### To be done
From the first line of the data below, copy each line up to the one containing "corner', 53, 42)", and include that line too.

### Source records
(begin)

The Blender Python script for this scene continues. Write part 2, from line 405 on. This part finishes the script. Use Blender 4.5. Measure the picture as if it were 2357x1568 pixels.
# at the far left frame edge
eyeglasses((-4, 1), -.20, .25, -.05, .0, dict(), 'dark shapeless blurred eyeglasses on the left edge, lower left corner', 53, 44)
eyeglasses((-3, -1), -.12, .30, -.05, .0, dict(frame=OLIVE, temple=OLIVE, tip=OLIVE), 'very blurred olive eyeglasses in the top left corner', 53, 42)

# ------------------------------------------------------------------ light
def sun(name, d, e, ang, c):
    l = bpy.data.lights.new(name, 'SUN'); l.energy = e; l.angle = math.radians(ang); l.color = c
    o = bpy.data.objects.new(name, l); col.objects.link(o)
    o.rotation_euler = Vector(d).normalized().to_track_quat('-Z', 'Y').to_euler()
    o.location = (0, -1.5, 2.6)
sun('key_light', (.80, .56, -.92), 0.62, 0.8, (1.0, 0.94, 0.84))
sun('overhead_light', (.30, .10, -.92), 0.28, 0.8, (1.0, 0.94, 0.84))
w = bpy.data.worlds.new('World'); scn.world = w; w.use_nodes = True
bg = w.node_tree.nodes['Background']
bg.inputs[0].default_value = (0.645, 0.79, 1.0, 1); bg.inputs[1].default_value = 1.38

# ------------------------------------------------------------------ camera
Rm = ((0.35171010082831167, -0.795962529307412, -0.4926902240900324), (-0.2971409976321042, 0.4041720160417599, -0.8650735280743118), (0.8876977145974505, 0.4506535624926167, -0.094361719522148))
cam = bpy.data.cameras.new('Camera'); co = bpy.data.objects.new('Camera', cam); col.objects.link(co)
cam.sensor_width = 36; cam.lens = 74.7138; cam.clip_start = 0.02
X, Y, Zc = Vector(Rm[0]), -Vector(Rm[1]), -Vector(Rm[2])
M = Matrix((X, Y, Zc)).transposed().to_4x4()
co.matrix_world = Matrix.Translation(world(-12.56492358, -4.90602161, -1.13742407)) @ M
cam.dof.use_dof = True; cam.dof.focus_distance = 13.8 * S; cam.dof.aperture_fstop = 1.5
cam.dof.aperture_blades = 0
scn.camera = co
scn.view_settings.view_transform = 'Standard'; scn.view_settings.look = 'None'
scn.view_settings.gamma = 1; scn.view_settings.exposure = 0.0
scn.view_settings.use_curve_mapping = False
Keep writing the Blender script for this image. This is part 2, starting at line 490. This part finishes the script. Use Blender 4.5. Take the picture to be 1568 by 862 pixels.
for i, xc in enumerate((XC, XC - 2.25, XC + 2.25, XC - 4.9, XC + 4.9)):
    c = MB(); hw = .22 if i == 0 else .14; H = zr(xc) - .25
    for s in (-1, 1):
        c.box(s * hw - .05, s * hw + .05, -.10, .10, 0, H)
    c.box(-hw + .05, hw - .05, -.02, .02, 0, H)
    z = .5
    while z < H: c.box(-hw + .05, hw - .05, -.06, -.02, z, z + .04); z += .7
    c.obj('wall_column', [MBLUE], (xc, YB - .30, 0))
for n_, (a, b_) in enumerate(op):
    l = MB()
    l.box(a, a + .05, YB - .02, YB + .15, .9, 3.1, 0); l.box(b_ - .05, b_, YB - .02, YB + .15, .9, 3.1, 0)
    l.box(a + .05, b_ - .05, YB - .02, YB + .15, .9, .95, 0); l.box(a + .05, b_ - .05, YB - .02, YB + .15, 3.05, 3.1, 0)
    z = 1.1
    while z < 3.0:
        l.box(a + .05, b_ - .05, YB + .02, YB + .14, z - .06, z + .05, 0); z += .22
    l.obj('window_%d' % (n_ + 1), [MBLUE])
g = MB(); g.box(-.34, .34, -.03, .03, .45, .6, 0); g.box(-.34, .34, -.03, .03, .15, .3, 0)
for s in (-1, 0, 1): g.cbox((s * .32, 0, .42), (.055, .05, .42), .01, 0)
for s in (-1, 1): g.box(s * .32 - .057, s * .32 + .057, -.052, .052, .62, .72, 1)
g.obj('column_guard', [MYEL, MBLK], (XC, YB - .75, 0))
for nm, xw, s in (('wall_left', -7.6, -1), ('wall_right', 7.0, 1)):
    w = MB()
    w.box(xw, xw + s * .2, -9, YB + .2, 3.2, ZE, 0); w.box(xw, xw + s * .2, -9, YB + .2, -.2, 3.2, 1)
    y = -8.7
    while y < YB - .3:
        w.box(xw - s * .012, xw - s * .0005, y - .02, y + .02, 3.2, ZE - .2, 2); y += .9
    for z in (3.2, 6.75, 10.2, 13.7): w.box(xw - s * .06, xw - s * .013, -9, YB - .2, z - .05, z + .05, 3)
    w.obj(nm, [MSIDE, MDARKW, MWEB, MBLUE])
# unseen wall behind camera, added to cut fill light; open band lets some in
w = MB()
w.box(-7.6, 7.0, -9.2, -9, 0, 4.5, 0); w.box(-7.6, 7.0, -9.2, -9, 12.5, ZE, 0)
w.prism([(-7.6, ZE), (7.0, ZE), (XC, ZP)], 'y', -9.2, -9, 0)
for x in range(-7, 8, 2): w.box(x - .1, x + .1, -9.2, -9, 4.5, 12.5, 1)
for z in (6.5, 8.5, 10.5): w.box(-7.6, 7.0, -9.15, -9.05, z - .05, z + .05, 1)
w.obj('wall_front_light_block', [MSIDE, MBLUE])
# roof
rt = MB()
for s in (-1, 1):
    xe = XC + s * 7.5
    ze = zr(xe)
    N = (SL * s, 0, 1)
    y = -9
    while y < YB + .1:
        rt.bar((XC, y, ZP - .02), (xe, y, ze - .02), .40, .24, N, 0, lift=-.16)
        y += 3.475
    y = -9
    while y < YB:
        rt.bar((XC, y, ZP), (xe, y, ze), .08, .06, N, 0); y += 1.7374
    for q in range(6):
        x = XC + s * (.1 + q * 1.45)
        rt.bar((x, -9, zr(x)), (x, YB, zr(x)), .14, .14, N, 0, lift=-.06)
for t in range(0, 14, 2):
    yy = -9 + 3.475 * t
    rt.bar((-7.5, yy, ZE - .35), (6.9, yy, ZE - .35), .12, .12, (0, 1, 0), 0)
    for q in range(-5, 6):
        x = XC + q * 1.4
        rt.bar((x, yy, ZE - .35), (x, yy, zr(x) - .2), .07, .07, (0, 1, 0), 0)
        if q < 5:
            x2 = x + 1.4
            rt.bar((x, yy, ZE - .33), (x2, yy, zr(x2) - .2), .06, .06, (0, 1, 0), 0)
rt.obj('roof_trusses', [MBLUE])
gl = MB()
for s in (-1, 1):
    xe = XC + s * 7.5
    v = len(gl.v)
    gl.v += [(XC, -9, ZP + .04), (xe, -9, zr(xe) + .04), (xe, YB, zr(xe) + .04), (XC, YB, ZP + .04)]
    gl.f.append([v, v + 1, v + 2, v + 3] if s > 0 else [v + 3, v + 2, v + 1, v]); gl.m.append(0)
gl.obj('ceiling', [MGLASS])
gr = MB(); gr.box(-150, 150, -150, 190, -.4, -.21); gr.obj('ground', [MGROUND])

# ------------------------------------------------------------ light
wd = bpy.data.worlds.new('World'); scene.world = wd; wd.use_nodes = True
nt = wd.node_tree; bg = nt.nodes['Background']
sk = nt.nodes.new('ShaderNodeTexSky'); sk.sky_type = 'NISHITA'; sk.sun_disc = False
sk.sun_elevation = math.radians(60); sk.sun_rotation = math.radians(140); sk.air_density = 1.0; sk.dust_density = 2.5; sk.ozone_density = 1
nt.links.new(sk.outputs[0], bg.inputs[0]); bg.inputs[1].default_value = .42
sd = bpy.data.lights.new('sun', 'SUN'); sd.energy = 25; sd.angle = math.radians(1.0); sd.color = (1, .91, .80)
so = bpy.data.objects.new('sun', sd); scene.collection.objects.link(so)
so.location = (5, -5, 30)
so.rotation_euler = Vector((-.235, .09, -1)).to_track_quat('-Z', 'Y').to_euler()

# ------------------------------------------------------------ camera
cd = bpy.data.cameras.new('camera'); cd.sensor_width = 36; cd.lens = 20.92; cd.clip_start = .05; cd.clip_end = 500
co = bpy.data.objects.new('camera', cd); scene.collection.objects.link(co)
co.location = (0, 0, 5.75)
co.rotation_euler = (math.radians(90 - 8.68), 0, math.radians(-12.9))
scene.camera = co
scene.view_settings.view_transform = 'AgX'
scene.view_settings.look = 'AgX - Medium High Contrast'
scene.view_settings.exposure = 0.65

(end)

### Result of the exercise
The Blender Python script for this scene continues. Write part 2, from line 405 on. This part finishes the script. Use Blender 4.5. Measure the picture as if it were 2357x1568 pixels.
# at the far left frame edge
eyeglasses((-4, 1), -.20, .25, -.05, .0, dict(), 'dark shapeless blurred eyeglasses on the left edge, lower left corner', 53, 44)
eyeglasses((-3, -1), -.12, .30, -.05, .0, dict(frame=OLIVE, temple=OLIVE, tip=OLIVE), 'very blurred olive eyeglasses in the top left corner', 53, 42)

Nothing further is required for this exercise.